While in class, technology permits instructors to accelerate student feedback. Feedback is a critical component of learning and teaching, however, in the traditional classroom that exchange is susceptible to a range of delays. When student feedback is slow, students lose ground that’s hard to make up. For instructors, not being able to master the feedback loop slows down the ability to transition to more advanced subjects.
“Faculty are really interested in shortening the feedback loop to the student at the time they struggle with content,” said Nori Barajas-Murphy who serves as grant director for the Online Learning Consortium (OLC), a collaborative community of higher education leaders that promotes digital innovation in education. “Faculty are looking for courseware solutions that provide immediate feedback to the student.”

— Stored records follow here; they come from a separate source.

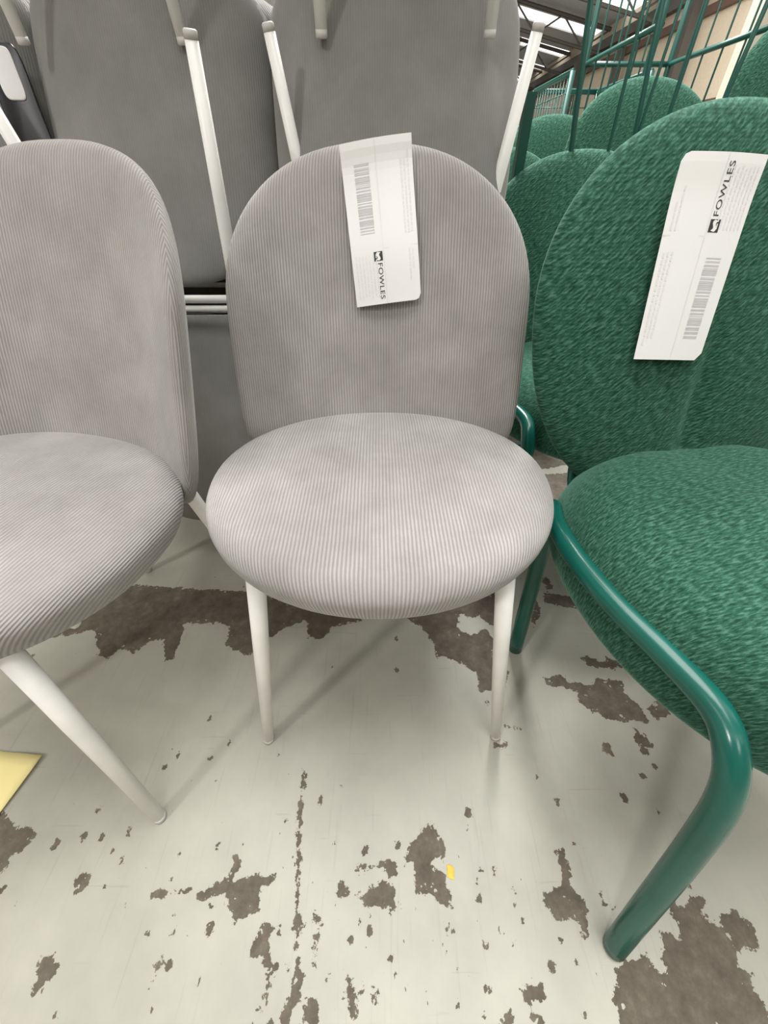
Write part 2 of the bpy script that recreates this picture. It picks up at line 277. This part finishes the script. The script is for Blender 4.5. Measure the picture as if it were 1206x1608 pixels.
# warehouse shell far behind the chairs
def box(name, b, mat, parent=None): return obj(name, *boxvf(*b), mat, parent, smooth=False)
WX = 10.0; ZE = 5.6; YE = 45.0
structure(box('wall_right', (WX, WX+.2, -8, YE, 0, ZE), M['cream']))
structure(box('wall_back', (-6.2, WX+.2, YE, YE+.2, 0, 9), M['beige']))
structure(box('wall_left', (-6.2, -6, -8, YE, 0, 8.6), M['beige']))
structure(box('wall_front', (-6.2, WX+.2, -8.2, -8, 0, 9), M['beige']))
# roof sloping up to the left, in opaque sheets with strips of daylight between
def roof_strip(y0, y1):
    V = [(WX+.3, y0, ZE), (WX+.3, y1, ZE), (-6, y1, 8.6), (-6, y0, 8.6)]
    return V+[(x, y, z+.05) for x, y, z in V], [(0, 1, 2, 3), (7, 6, 5, 4), (0, 4, 5, 1), (1, 5, 6, 2), (2, 6, 7, 3), (3, 7, 4, 0)]
rp = []
y = -8.0
while y < YE:
    rp.append(roof_strip(y, min(y+2.7, YE))); y += 4.2
structure(obj('ceiling', *merge(rp), M['roofsheet'], smooth=False))
# trusses: one thing each
def roofz(x): return ZE+(WX-x)/16*3.0
k = 0
for ty in (12, 17, 22, 27, 32, 37, 42):
    pr_ = []
    lo = lambda x: roofz(x)-.9
    pr_.append(tube([(WX, ty, roofz(WX)-.15), (-6, ty, roofz(-6)-.15)], .07, 6))
    pr_.append(tube([(WX, ty, lo(WX)), (-6, ty, lo(-6))], .06, 6))
    xx = WX; up = True
    while xx > -5:
        a = (xx, ty, (roofz(xx)-.15) if up else lo(xx)); b = (xx-1.1, ty, lo(xx-1.1) if up else roofz(xx-1.1)-.15)
        pr_.append(tube([a, b], .035, 5)); up = not up; xx -= 1.1
    t = structure(obj('trim_%d' % (k+1), *merge(pr_), M['truss'], smooth=False)); k += 1
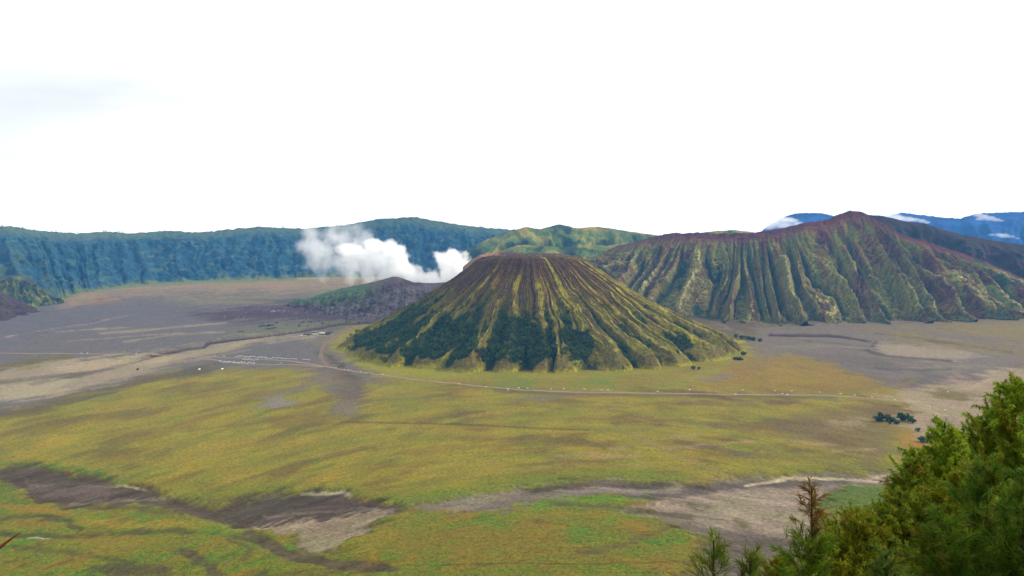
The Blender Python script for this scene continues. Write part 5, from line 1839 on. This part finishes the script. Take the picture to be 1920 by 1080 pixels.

“We’re measuring student knowledge attainment and learning at a very granular level,” said Jason Levin, the Vice President of Institutional Research at Western Governors University (WGU), a major online university. He added that WGU’s data models can “identify weaknesses and strengths in individual learning terms.”
Last year, OLC awarded $100,000 to WGU, highlighting in particular its Leadership and Communications course, which is taken by about 1,000 nursing students every month. WGU reps said students gave the new course excellent reviews, but moreover, WGU was able to track a positive relationship between the course and students who successfully move on to complete their degree program.
Other more useful information that teaching software is capturing includes data sets around revision history, where students log on or log off, content that generates the most discussion, how students tend to move through a course, the results of low-stakes assessment, and multiple submissions.
“One of the benefits of being an online university is we capture a ton of data, so we know what students are spending time on and how it equates to their performance,” said DeMark. “We know not only what they are spending time on but they are going back to and how they are using the resources that we provide. So we are constantly using that data of student engagement to continuously improve our programs, our curriculum and our assessments.”
But action purley aimed at courses and curriculum is still half the picture. Two-thirds of students who drop out or stopped without successfully completing online course do so for non-academic reasons, a factor that is particularly true for institutions like WGU, which serve busy adults with numerous outside responsibilities.
“Part of the overall value of data analytics is knowing when something is up with the learner and then having trained and at-the-ready very good academic and other advisors from financial aid, student services, career services and job searches, all of that is part of it,” according to Peter Smith, Orkand Chair and Professor of Innovative Practices in Higher Education at the University of Maryland University College.
WGU’s data models also combine information about the jobs and skills employers want. They use software that pulls and aggregates skills from various jobs boards and matches it to their curriculum, according to Levin.
“The value of data in the online environment is that it creates a much higher potential for highly personal customized responses to all the different aspects of an adult learner’s life,” said Smith. “It’s a righteous cycle of consistency and improvement.”